(Scene modeling code data)
==========

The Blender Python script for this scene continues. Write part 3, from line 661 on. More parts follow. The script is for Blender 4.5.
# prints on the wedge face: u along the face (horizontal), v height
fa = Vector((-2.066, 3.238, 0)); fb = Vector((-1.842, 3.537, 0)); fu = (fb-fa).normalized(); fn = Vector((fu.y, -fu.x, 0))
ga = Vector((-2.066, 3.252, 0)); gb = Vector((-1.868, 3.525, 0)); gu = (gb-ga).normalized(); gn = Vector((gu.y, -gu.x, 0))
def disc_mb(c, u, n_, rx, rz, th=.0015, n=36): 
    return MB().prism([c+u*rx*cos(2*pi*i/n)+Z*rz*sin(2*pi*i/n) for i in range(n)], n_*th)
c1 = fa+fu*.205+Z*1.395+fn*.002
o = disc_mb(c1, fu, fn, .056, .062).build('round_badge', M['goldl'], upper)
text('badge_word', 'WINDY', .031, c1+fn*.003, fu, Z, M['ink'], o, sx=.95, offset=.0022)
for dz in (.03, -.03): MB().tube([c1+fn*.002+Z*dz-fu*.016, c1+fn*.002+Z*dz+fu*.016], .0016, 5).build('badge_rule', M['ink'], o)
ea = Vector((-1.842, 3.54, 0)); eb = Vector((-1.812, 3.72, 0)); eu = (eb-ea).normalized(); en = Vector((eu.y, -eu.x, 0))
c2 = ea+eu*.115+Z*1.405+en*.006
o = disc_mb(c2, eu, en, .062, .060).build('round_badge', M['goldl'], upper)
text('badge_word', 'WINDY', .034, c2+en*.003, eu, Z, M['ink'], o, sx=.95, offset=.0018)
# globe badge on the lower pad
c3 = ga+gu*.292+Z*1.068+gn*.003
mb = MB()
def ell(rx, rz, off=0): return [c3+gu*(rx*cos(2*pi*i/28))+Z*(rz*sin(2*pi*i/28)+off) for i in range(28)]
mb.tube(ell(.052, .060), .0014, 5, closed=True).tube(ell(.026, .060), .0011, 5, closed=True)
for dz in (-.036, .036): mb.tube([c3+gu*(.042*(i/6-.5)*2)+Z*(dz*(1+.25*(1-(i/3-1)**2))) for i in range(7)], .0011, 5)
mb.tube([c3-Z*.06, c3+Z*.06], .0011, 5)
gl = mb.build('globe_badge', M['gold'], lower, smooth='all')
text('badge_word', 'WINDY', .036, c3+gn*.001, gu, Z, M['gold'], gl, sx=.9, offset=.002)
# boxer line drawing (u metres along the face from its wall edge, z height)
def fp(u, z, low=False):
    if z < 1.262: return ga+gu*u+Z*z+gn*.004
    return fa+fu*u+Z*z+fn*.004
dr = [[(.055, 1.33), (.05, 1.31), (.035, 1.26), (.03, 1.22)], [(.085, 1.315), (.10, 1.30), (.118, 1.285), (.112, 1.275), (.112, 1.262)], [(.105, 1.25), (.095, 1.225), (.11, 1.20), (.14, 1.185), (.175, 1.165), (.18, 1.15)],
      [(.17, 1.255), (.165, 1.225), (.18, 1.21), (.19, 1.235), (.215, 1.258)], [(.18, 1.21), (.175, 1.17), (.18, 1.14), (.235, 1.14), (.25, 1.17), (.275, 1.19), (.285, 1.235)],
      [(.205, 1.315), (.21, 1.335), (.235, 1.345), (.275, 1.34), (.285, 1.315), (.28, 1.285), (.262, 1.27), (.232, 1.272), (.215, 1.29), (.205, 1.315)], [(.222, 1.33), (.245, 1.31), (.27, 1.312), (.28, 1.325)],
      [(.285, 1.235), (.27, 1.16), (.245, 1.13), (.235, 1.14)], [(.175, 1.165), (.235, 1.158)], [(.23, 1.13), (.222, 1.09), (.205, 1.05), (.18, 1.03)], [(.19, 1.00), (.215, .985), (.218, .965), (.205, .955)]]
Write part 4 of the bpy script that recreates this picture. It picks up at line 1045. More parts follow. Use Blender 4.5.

==========

Do this
Type out the material again exactly as presented.

Correct answer
The Blender Python script for this scene continues. Write part 3, from line 661 on. More parts follow. The script is for Blender 4.5.
# prints on the wedge face: u along the face (horizontal), v height
fa = Vector((-2.066, 3.238, 0)); fb = Vector((-1.842, 3.537, 0)); fu = (fb-fa).normalized(); fn = Vector((fu.y, -fu.x, 0))
ga = Vector((-2.066, 3.252, 0)); gb = Vector((-1.868, 3.525, 0)); gu = (gb-ga).normalized(); gn = Vector((gu.y, -gu.x, 0))
def disc_mb(c, u, n_, rx, rz, th=.0015, n=36): 
    return MB().prism([c+u*rx*cos(2*pi*i/n)+Z*rz*sin(2*pi*i/n) for i in range(n)], n_*th)
c1 = fa+fu*.205+Z*1.395+fn*.002
o = disc_mb(c1, fu, fn, .056, .062).build('round_badge', M['goldl'], upper)
text('badge_word', 'WINDY', .031, c1+fn*.003, fu, Z, M['ink'], o, sx=.95, offset=.0022)
for dz in (.03, -.03): MB().tube([c1+fn*.002+Z*dz-fu*.016, c1+fn*.002+Z*dz+fu*.016], .0016, 5).build('badge_rule', M['ink'], o)
ea = Vector((-1.842, 3.54, 0)); eb = Vector((-1.812, 3.72, 0)); eu = (eb-ea).normalized(); en = Vector((eu.y, -eu.x, 0))
c2 = ea+eu*.115+Z*1.405+en*.006
o = disc_mb(c2, eu, en, .062, .060).build('round_badge', M['goldl'], upper)
text('badge_word', 'WINDY', .034, c2+en*.003, eu, Z, M['ink'], o, sx=.95, offset=.0018)
# globe badge on the lower pad
c3 = ga+gu*.292+Z*1.068+gn*.003
mb = MB()
def ell(rx, rz, off=0): return [c3+gu*(rx*cos(2*pi*i/28))+Z*(rz*sin(2*pi*i/28)+off) for i in range(28)]
mb.tube(ell(.052, .060), .0014, 5, closed=True).tube(ell(.026, .060), .0011, 5, closed=True)
for dz in (-.036, .036): mb.tube([c3+gu*(.042*(i/6-.5)*2)+Z*(dz*(1+.25*(1-(i/3-1)**2))) for i in range(7)], .0011, 5)
mb.tube([c3-Z*.06, c3+Z*.06], .0011, 5)
gl = mb.build('globe_badge', M['gold'], lower, smooth='all')
text('badge_word', 'WINDY', .036, c3+gn*.001, gu, Z, M['gold'], gl, sx=.9, offset=.002)
# boxer line drawing (u metres along the face from its wall edge, z height)
def fp(u, z, low=False):
    if z < 1.262: return ga+gu*u+Z*z+gn*.004
    return fa+fu*u+Z*z+fn*.004
dr = [[(.055, 1.33), (.05, 1.31), (.035, 1.26), (.03, 1.22)], [(.085, 1.315), (.10, 1.30), (.118, 1.285), (.112, 1.275), (.112, 1.262)], [(.105, 1.25), (.095, 1.225), (.11, 1.20), (.14, 1.185), (.175, 1.165), (.18, 1.15)],
      [(.17, 1.255), (.165, 1.225), (.18, 1.21), (.19, 1.235), (.215, 1.258)], [(.18, 1.21), (.175, 1.17), (.18, 1.14), (.235, 1.14), (.25, 1.17), (.275, 1.19), (.285, 1.235)],
      [(.205, 1.315), (.21, 1.335), (.235, 1.345), (.275, 1.34), (.285, 1.315), (.28, 1.285), (.262, 1.27), (.232, 1.272), (.215, 1.29), (.205, 1.315)], [(.222, 1.33), (.245, 1.31), (.27, 1.312), (.28, 1.325)],
      [(.285, 1.235), (.27, 1.16), (.245, 1.13), (.235, 1.14)], [(.175, 1.165), (.235, 1.158)], [(.23, 1.13), (.222, 1.09), (.205, 1.05), (.18, 1.03)], [(.19, 1.00), (.215, .985), (.218, .965), (.205, .955)]]
Write part 4 of the bpy script that recreates this picture. It picks up at line 1045. More parts follow. Use Blender 4.5.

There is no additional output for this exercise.